He produced and he built the record from the ground up in front of you?
Yeah. Em is an ill producer. I don’t know what people think about that, but Em is an ill producer. I’m not talking about producing a beat and him behind a board and making sure it sounds the way you like it. I mean, he’s really to the core, to the bone producer. He was basically saying, “Can you get it with the same exact delivery, tone, hype, flow, feeling, everything?” It might be just one word. It might just be the word "Ah." Instead of me saying "Ah" like I might normally say it. I usually would say it like that. He was like, "Can you accentuate?" It's not a word I use and I heard a lot of words before. He kept saying it a few times. And I said, "Yo, he keeps saying that word." I was like, "He really wants it down to the bone."

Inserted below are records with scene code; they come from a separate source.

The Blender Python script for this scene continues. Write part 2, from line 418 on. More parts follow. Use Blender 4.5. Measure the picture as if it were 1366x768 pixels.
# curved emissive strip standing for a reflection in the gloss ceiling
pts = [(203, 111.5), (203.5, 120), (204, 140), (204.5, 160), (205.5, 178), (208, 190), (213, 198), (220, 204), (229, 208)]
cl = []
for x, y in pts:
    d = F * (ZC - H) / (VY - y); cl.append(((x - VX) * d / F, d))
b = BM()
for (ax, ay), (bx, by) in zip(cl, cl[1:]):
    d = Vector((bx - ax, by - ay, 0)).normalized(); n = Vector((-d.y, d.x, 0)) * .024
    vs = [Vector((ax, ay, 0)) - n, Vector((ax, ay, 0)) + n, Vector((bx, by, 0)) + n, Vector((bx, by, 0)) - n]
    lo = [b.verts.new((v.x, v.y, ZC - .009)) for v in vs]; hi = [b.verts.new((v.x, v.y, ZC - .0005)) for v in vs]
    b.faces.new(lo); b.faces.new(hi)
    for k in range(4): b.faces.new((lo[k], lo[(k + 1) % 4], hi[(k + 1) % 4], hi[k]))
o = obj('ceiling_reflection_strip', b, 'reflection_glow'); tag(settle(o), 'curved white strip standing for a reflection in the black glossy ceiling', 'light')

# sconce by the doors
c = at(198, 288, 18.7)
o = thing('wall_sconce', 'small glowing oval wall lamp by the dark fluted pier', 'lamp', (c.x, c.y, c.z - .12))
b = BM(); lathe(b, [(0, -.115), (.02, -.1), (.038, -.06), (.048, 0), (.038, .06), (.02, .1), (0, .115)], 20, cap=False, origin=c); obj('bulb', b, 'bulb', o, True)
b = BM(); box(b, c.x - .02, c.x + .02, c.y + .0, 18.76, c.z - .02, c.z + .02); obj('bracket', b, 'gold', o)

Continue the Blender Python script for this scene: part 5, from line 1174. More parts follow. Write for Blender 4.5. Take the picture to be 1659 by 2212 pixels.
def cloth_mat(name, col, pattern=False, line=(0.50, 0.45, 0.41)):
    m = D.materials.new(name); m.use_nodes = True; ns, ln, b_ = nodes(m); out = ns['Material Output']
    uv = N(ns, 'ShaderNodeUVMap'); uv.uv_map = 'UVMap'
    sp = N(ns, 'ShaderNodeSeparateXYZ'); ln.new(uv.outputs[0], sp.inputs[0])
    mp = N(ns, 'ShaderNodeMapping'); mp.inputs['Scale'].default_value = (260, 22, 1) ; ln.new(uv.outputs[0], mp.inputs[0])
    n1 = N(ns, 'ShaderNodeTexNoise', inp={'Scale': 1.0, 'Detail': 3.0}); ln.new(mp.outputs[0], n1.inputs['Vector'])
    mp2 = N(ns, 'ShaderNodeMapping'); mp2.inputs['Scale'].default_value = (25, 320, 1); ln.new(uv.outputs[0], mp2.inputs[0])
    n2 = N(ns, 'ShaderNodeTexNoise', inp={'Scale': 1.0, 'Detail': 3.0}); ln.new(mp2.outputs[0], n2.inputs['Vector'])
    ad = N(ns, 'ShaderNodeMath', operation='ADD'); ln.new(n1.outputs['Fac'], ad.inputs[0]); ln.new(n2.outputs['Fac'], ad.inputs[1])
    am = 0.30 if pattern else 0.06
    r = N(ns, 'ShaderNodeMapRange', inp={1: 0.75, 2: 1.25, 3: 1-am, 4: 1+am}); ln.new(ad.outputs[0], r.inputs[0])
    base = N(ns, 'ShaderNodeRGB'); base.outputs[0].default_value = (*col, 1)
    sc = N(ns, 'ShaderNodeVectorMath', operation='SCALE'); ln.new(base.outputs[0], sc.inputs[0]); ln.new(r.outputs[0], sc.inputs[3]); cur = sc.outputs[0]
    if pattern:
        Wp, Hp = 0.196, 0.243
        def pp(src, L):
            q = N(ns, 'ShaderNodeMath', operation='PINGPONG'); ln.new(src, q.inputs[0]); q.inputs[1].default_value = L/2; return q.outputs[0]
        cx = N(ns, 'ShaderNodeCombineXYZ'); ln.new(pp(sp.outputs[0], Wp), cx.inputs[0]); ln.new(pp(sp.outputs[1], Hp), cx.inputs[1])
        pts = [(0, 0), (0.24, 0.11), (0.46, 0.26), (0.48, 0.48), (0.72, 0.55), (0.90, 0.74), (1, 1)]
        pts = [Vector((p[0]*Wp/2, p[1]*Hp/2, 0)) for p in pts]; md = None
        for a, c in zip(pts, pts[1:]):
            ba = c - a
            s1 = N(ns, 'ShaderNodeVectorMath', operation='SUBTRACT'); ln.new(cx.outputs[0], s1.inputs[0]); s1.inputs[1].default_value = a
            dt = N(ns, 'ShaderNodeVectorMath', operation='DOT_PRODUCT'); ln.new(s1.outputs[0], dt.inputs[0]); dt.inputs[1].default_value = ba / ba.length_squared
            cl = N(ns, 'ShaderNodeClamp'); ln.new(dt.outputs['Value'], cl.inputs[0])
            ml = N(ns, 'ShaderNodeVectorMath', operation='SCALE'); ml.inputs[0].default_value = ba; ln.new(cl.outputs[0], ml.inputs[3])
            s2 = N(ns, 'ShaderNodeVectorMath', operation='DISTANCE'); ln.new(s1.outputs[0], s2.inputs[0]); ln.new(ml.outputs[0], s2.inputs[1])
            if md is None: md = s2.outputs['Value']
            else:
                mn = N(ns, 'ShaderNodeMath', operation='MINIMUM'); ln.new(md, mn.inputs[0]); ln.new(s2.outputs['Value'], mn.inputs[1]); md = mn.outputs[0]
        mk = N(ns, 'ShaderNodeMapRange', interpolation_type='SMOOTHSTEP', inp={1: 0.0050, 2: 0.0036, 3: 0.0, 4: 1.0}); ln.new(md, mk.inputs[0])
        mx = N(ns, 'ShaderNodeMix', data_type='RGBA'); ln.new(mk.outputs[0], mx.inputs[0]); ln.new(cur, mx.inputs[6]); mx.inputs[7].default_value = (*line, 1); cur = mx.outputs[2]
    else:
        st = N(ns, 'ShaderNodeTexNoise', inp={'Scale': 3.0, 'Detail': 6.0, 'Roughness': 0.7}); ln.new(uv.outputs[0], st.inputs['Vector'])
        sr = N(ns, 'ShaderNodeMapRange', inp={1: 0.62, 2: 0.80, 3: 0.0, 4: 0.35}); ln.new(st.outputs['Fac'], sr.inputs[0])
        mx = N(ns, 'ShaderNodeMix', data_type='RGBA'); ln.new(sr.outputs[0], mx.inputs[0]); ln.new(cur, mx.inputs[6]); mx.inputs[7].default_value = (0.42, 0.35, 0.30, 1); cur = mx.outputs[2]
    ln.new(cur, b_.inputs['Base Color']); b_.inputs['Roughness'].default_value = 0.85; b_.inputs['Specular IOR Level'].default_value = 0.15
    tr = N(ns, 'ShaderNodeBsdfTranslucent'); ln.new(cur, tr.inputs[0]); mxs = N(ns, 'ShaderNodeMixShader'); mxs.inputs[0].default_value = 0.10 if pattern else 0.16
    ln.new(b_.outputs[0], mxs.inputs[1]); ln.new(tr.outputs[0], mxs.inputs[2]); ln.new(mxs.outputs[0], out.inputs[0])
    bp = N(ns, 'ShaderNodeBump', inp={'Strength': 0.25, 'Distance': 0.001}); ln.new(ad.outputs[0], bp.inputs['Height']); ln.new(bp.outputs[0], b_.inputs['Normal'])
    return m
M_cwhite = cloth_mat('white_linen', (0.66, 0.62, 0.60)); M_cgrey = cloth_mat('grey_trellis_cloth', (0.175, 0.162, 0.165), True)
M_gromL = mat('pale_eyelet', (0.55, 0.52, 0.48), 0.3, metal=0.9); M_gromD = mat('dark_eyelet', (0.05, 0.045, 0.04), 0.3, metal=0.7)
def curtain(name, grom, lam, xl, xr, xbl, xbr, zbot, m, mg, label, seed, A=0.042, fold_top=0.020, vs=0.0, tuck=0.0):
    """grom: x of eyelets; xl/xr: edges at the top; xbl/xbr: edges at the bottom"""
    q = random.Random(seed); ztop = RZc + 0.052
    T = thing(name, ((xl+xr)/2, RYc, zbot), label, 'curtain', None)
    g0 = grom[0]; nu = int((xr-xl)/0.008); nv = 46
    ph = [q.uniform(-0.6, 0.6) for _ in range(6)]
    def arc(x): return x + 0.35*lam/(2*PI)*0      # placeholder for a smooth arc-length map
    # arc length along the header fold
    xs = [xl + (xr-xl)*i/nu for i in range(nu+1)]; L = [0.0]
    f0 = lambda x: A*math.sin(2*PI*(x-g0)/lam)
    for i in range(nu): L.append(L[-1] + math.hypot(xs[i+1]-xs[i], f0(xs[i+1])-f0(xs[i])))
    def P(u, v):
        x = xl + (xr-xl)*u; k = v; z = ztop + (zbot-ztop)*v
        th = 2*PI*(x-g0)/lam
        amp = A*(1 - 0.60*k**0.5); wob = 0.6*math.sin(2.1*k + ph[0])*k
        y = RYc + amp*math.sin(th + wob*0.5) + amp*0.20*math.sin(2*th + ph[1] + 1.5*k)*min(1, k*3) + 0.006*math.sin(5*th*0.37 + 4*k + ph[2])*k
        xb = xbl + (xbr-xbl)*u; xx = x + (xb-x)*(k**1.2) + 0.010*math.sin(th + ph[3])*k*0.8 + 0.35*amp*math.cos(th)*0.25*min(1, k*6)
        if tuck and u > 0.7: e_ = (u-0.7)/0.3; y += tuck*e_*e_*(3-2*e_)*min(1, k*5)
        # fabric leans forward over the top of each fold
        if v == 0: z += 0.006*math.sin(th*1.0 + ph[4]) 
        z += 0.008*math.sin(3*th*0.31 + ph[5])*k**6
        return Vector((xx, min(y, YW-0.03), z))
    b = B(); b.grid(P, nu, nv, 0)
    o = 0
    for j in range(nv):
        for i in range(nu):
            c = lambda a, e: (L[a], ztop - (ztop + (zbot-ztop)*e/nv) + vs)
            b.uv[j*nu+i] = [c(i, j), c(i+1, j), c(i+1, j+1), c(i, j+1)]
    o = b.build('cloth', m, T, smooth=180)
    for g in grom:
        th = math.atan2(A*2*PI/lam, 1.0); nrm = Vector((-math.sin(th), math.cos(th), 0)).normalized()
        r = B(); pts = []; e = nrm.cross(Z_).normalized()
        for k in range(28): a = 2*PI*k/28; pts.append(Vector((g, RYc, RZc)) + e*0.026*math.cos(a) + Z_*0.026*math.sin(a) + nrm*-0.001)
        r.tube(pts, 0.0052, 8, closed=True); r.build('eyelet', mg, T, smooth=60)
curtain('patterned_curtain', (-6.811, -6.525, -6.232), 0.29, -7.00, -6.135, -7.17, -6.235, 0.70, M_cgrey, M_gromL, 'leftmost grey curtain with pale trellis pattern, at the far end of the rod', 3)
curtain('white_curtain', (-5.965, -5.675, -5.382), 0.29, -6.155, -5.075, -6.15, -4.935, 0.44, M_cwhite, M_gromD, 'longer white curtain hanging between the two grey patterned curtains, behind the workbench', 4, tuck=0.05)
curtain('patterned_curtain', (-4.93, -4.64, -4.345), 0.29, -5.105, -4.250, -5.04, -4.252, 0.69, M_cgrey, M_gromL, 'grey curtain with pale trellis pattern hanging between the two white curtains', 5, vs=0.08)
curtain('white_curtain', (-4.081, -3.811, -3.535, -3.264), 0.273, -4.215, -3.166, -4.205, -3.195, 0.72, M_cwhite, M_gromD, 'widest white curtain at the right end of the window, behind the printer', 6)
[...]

The title of the track that’s going around the Internet is called “Don’t Front.”
Again, for him to do that was a beautiful blessing. I just happen to fall under a certain series of events of things that kind of went on in the past couple of months. It would only take a person who is really smart and that type who can put things together. I did the thing with Joey Bada$$. Prior to that, about his response on the “Control” record because of all the stuff that was going on after the “Control” thing. I think I was mentioned somehow, someway, somewhere around that atmosphere. Something else that brought me to that atmosphere I couldn’t really remember before Joey. And then after Joey, I was listening to the radio and I hear Cassidy going in on the “Control” verse to how many MCs? I felt that was even funnier because me and Cassidy was real cool too. It was just funny that these things were popping up out of nowhere.

And then this Em thing...
The thing about the Em thing is—and the reason why I mention the relevance to Kendrick Lamar and the “Control” verse and the whole reintroduction to what we call the cypher element of hip-hop—it just seems Eminem’s timing of dropping an album happened to be perfect with the cypher climate. The only weird thing about it was, again, I didn’t even really get the chance to hear the whole album. When I heard the record—not only was I blown away—but I was like, it is funny how there’s that ["Don't Front"] record, that whole element is based around the cypher. The timing of the universe is just bugged. When it comes to lyrics, backpack or whatever you want to call the whole science of the cypher—the cypher is like the boxing ring. If you’re an MC, people are saying that you are fighting with words. Or those are fighting words. That’s because words are weapons. If you hit the ring and you can’t... what happens to any warrior who doesn’t know how to use a sword? You’re gonna get slayed.

It’s funny you mention being a boxer in a ring. In Em’s verse on “Don’t Front,” he talks about that.
I think what’s even funnier... I’m like, “Wow that’s funny because people haven’t heard the whole record.” Obviously, I did the record with him so I heard the whole record. That’s not even the tip of the iceberg, man. What he is saying in that verse, it’s not even the tip of the fucking iceberg.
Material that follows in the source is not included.